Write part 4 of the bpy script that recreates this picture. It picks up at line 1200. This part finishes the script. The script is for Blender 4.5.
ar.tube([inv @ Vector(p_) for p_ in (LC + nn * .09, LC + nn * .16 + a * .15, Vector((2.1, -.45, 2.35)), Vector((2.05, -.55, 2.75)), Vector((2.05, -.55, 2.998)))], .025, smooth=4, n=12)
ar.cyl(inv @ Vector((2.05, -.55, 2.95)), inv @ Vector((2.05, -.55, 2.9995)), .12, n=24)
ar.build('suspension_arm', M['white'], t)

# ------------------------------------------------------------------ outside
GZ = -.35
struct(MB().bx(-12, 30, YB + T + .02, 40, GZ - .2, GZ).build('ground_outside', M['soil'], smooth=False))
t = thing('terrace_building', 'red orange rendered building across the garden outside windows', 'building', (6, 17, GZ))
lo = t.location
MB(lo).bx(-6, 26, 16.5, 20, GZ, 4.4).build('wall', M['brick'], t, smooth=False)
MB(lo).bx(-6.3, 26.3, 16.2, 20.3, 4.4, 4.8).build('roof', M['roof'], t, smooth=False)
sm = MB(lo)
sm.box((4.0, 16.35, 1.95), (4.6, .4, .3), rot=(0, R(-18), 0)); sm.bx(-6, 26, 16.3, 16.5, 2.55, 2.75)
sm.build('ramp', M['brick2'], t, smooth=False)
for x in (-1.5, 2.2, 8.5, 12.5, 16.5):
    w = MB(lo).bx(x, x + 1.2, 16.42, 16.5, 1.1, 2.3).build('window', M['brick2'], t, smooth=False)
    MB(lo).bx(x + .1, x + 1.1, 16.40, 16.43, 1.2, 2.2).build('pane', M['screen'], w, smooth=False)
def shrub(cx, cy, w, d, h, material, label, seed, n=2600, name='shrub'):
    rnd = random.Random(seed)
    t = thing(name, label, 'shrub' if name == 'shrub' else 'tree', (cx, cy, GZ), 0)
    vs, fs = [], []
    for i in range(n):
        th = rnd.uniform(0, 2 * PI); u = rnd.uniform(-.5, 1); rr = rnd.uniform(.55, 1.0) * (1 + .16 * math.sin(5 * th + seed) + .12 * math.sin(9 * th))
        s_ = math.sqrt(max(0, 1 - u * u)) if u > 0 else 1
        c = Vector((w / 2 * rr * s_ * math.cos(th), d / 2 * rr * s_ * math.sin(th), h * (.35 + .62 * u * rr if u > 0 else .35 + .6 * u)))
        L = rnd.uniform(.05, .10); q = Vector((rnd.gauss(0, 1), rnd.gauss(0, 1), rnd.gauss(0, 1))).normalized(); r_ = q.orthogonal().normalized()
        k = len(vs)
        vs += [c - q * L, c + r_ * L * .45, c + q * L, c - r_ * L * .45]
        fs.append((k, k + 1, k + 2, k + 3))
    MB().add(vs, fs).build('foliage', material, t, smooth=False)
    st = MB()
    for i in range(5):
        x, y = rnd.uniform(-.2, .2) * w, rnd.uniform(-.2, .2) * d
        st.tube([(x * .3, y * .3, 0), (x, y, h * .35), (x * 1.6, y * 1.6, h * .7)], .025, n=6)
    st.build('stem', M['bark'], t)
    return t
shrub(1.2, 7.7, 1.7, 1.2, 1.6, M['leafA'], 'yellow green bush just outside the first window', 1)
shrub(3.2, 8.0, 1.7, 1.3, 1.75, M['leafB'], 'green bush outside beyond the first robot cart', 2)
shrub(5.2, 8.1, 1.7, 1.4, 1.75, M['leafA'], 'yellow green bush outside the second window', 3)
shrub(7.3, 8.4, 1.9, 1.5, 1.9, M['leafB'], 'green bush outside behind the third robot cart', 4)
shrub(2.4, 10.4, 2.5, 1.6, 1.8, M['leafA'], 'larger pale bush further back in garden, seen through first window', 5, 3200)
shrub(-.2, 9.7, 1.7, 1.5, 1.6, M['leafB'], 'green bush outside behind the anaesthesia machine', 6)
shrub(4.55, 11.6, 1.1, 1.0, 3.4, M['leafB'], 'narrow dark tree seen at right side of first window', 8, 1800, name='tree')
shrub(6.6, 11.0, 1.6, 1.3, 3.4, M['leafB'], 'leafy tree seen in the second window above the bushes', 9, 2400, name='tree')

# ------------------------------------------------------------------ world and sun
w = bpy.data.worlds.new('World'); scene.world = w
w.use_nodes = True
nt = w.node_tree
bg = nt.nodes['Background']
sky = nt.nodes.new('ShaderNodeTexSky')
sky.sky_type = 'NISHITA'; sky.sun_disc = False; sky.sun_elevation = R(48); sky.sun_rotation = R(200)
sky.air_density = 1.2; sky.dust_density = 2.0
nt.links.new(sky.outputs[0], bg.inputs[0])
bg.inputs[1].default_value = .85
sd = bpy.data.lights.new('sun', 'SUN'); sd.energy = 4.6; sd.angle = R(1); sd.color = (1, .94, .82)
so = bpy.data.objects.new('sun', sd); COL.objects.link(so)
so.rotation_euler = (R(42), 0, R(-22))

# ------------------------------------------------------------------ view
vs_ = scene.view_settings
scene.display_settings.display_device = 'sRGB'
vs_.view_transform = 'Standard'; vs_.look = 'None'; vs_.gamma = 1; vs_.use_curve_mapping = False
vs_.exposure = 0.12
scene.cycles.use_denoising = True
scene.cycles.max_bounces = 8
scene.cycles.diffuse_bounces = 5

* [GIVEN EXERCISE] Make an exact copy of the listing, including every line.

* [RESPONSE TO THIS TASK]
Write part 4 of the bpy script that recreates this picture. It picks up at line 1200. This part finishes the script. The script is for Blender 4.5.
ar.tube([inv @ Vector(p_) for p_ in (LC + nn * .09, LC + nn * .16 + a * .15, Vector((2.1, -.45, 2.35)), Vector((2.05, -.55, 2.75)), Vector((2.05, -.55, 2.998)))], .025, smooth=4, n=12)
ar.cyl(inv @ Vector((2.05, -.55, 2.95)), inv @ Vector((2.05, -.55, 2.9995)), .12, n=24)
ar.build('suspension_arm', M['white'], t)

# ------------------------------------------------------------------ outside
GZ = -.35
struct(MB().bx(-12, 30, YB + T + .02, 40, GZ - .2, GZ).build('ground_outside', M['soil'], smooth=False))
t = thing('terrace_building', 'red orange rendered building across the garden outside windows', 'building', (6, 17, GZ))
lo = t.location
MB(lo).bx(-6, 26, 16.5, 20, GZ, 4.4).build('wall', M['brick'], t, smooth=False)
MB(lo).bx(-6.3, 26.3, 16.2, 20.3, 4.4, 4.8).build('roof', M['roof'], t, smooth=False)
sm = MB(lo)
sm.box((4.0, 16.35, 1.95), (4.6, .4, .3), rot=(0, R(-18), 0)); sm.bx(-6, 26, 16.3, 16.5, 2.55, 2.75)
sm.build('ramp', M['brick2'], t, smooth=False)
for x in (-1.5, 2.2, 8.5, 12.5, 16.5):
    w = MB(lo).bx(x, x + 1.2, 16.42, 16.5, 1.1, 2.3).build('window', M['brick2'], t, smooth=False)
    MB(lo).bx(x + .1, x + 1.1, 16.40, 16.43, 1.2, 2.2).build('pane', M['screen'], w, smooth=False)
def shrub(cx, cy, w, d, h, material, label, seed, n=2600, name='shrub'):
    rnd = random.Random(seed)
    t = thing(name, label, 'shrub' if name == 'shrub' else 'tree', (cx, cy, GZ), 0)
    vs, fs = [], []
    for i in range(n):
        th = rnd.uniform(0, 2 * PI); u = rnd.uniform(-.5, 1); rr = rnd.uniform(.55, 1.0) * (1 + .16 * math.sin(5 * th + seed) + .12 * math.sin(9 * th))
        s_ = math.sqrt(max(0, 1 - u * u)) if u > 0 else 1
        c = Vector((w / 2 * rr * s_ * math.cos(th), d / 2 * rr * s_ * math.sin(th), h * (.35 + .62 * u * rr if u > 0 else .35 + .6 * u)))
        L = rnd.uniform(.05, .10); q = Vector((rnd.gauss(0, 1), rnd.gauss(0, 1), rnd.gauss(0, 1))).normalized(); r_ = q.orthogonal().normalized()
        k = len(vs)
        vs += [c - q * L, c + r_ * L * .45, c + q * L, c - r_ * L * .45]
        fs.append((k, k + 1, k + 2, k + 3))
    MB().add(vs, fs).build('foliage', material, t, smooth=False)
    st = MB()
    for i in range(5):
        x, y = rnd.uniform(-.2, .2) * w, rnd.uniform(-.2, .2) * d
        st.tube([(x * .3, y * .3, 0), (x, y, h * .35), (x * 1.6, y * 1.6, h * .7)], .025, n=6)
    st.build('stem', M['bark'], t)
    return t
shrub(1.2, 7.7, 1.7, 1.2, 1.6, M['leafA'], 'yellow green bush just outside the first window', 1)
shrub(3.2, 8.0, 1.7, 1.3, 1.75, M['leafB'], 'green bush outside beyond the first robot cart', 2)
shrub(5.2, 8.1, 1.7, 1.4, 1.75, M['leafA'], 'yellow green bush outside the second window', 3)
shrub(7.3, 8.4, 1.9, 1.5, 1.9, M['leafB'], 'green bush outside behind the third robot cart', 4)
shrub(2.4, 10.4, 2.5, 1.6, 1.8, M['leafA'], 'larger pale bush further back in garden, seen through first window', 5, 3200)
shrub(-.2, 9.7, 1.7, 1.5, 1.6, M['leafB'], 'green bush outside behind the anaesthesia machine', 6)
shrub(4.55, 11.6, 1.1, 1.0, 3.4, M['leafB'], 'narrow dark tree seen at right side of first window', 8, 1800, name='tree')
shrub(6.6, 11.0, 1.6, 1.3, 3.4, M['leafB'], 'leafy tree seen in the second window above the bushes', 9, 2400, name='tree')

# ------------------------------------------------------------------ world and sun
w = bpy.data.worlds.new('World'); scene.world = w
w.use_nodes = True
nt = w.node_tree
bg = nt.nodes['Background']
sky = nt.nodes.new('ShaderNodeTexSky')
sky.sky_type = 'NISHITA'; sky.sun_disc = False; sky.sun_elevation = R(48); sky.sun_rotation = R(200)
sky.air_density = 1.2; sky.dust_density = 2.0
nt.links.new(sky.outputs[0], bg.inputs[0])
bg.inputs[1].default_value = .85
sd = bpy.data.lights.new('sun', 'SUN'); sd.energy = 4.6; sd.angle = R(1); sd.color = (1, .94, .82)
so = bpy.data.objects.new('sun', sd); COL.objects.link(so)
so.rotation_euler = (R(42), 0, R(-22))

# ------------------------------------------------------------------ view
vs_ = scene.view_settings
scene.display_settings.display_device = 'sRGB'
vs_.view_transform = 'Standard'; vs_.look = 'None'; vs_.gamma = 1; vs_.use_curve_mapping = False
vs_.exposure = 0.12
scene.cycles.use_denoising = True
scene.cycles.max_bounces = 8
scene.cycles.diffuse_bounces = 5